Think about any disagreements, or conflicts, you have recently
experienced or are currently experiencing at work with a supervisor or
colleague, or someone in your personal life.
My first
thoughts of a recent disagreement that took place were at my part time job. We
were at a staff meeting with the new supervisor. The morning staff who is there
every day were discussing that there is a problem with the children entering
the diapering area as staff are trying to change children. The diapering table is
mounted on the wall like middle way the room and the staff has to walk across the room for
children belongings with assistance of other staff much of the time. The
changing table was located in a corner of the room, near the sink, near the storage
of the children’s belongings and near a shelf that holds the hazards items to
keep them out of reach of children. In this same location in which the changing
table was located is a camera. Currently staff complained that they need maintenance
to put a gate inside the fence to keep children from being the way of changing
and not to get to hazard items. I suggested as I had twice since the change
however, we have had 2 supervisors since then. I suggested that the changing
table be mounted back to the wall in the original location because the shelf is
up high to put hazard items, children’s belongings are in reach of the person
changing the child, the sink is in close proximity and the camera is there to
protect the staff and child. One staff member begins speaking aggressively and
saying no the changing talking does not need to be moved. I asked her which was
more problematic the children being in her was of diapering or to move the
changing table. She stated, “The changing table doesn’t need to be moved.” The
manner in which she was talking the disagreement was an unproductive one. Therefore, I allowed her to express herself completely
at this point. Finally, the new supervisor stated that she will go take a look
at the set up because she hasn’t paid it a lot of attention.

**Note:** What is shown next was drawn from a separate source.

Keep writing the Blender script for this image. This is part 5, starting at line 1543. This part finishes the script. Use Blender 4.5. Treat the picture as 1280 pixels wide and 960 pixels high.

Share at least two strategies you have learned about that might
help you manage or resolve the conflict more productively, and why these
strategies might be effective. For example, could you suggest a compromise?
Could you look for a broader range of solutions to your disagreement? Could you
use some of the principles of nonviolent communication or the 3 R’s to better
help you resolve this conflict?
One
strategy I learned about that might help you manage or resolve the conflict
more productively, through Productive conflict (O’Hair,
Wiemann, Mullin, & Teven, 2015). Productive conflict would
support a compromise between me and the staff that was in disagreement possibly
by getting input from other staff that work in the nursey. Productive conflict
promotes healthy debate by allowing each staff to give their opinion, evaluate
the situation as a whole and ensure each person thoughts are clarified about
the best location of the diapering table considering safety for all (O’Hair, Wiemann, Mullin, & Teven, 2015). I believe
another strategy would be applying 3 R’s which include respect, respond and relationships (Chesire, 2007). Respect in this case that each staff respect the thoughts of all
present. Response in this case the manner in which staff respond with
sensitivity verses aggressiveness. Relationships in this case that relationship
be maintained in order that the needs of the children are met through nourishment (Chesire, 2007).
Also, if appropriate, ask your colleagues for their input and
advice regarding, if not specific problems, how they have learned to be more
effective communicators as it relates to conflict resolution skills.
To my colleagues,
is there another strategy you would add or use instead in the disagreement
presented above? If so, please share.
References
O’Hair, D. Wiemann, M., Mulin, D.I., and Teven, J. (2015). Real Communication (3rd. ed). New York: Bedford/St. Martin’s
Chesire N. (2007). The 3 R’s: Gateway to Infant Toddler Learning. Dimensions of Early Childhood, Volume 35, No. 3.